Acacia is a groundwater consultancy firm with a mission to improve the access to clean and safe water worldwide using smart, sustainable and practical solutions. With projects around the globe, Acacia puts the owners and users of water, from governments and citizens to villagers and village elders, at the forefront.

TexelMeet is one of Acacia’s projects in which farmers and water managers unite in order to control water quality using innovative technologies.

Above: A farmer testing the salinity of water using Akvo Caddisfly, Texel, 2015.


The Netherlands



Water resource management (WRM)


Tool training

Technical consultancy

The challenge

On the Wadden Island of Texel in the North Sea, 17% of which consists of water, maintaining water quality is a continuous challenge for the local water board. In particular, the salinity of the water needs to be regularly monitored. When seawater seeps into the surface water, it becomes saline. Farmers then use this water to irrigate their crops. The resulting damage can be detrimental to entire crops, and accountability can be hard to pin down.

In order to ensure that the water used for irrigation is fresh, real-time testing needs to be done and the water boards responsible for the region need to be notified.

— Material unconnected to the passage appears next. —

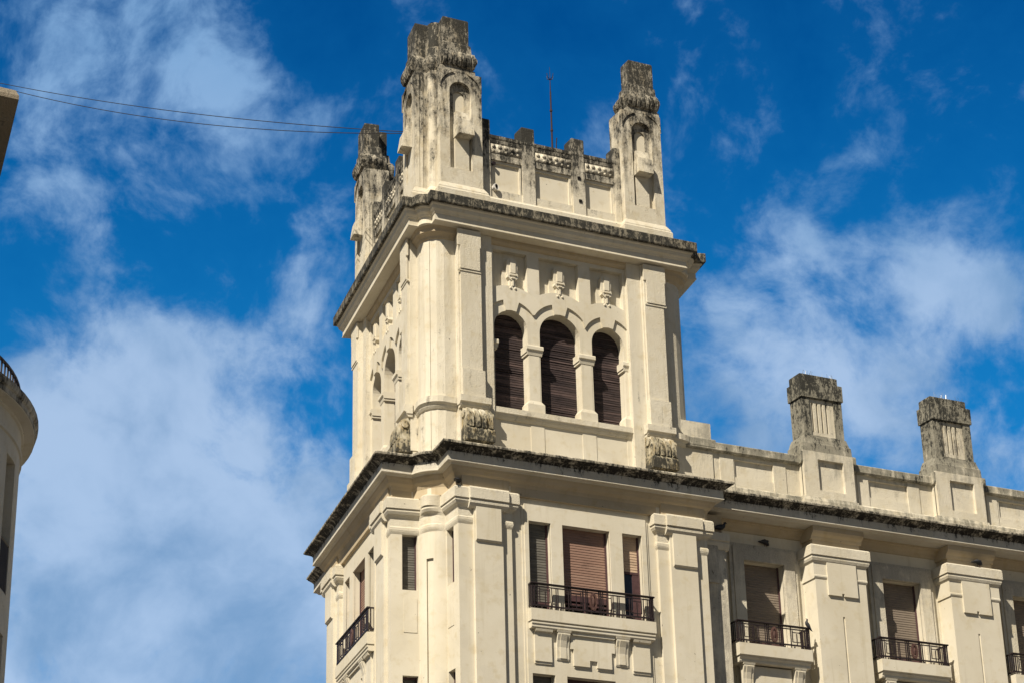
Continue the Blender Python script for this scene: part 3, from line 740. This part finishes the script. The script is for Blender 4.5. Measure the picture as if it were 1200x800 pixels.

A farmer testing the salinity of water using Akvo Caddisfly, Texel, 2015.

The partnership

Management of water quality requires data and that’s where Akvo’s cooperation with Acacia Water comes in. Together with Acacia, Akvo has been working with the water board responsible for North Holland, Hoogheemraadschap Hollands Noorderkwartier (HHNK) on combining sensors with smartphones for mobile data collection on water quality.

Farmers on the island of Texel use Akvo Caddisfly, a water quality testing system on a smartphone, and Akvo Flow, an app which collects and transmits the data to an online dashboard. Akvo also trained the farmers in data collection and water quality testing in order to ensure high quality, reliable data. Data collected is immediately uploaded and shared online on a map through the phone’s GPS. It can then be used by members of the public, the agricultural community, knowledge institutes, and waterboards to make informed decisions.

The change

Since November 2015, farmers have been testing the electro conductivity (EC-value) of the surface water surrounding their lands. Most of them collect data weekly which is immediately shared online on via an easy to use map visualisation. By simply looking at the map, you know which part of the island faces challenges with saline surface water. If the salinity of the water is too high, HHNK are notified and take measures to increase the level of freshwater in the area in question.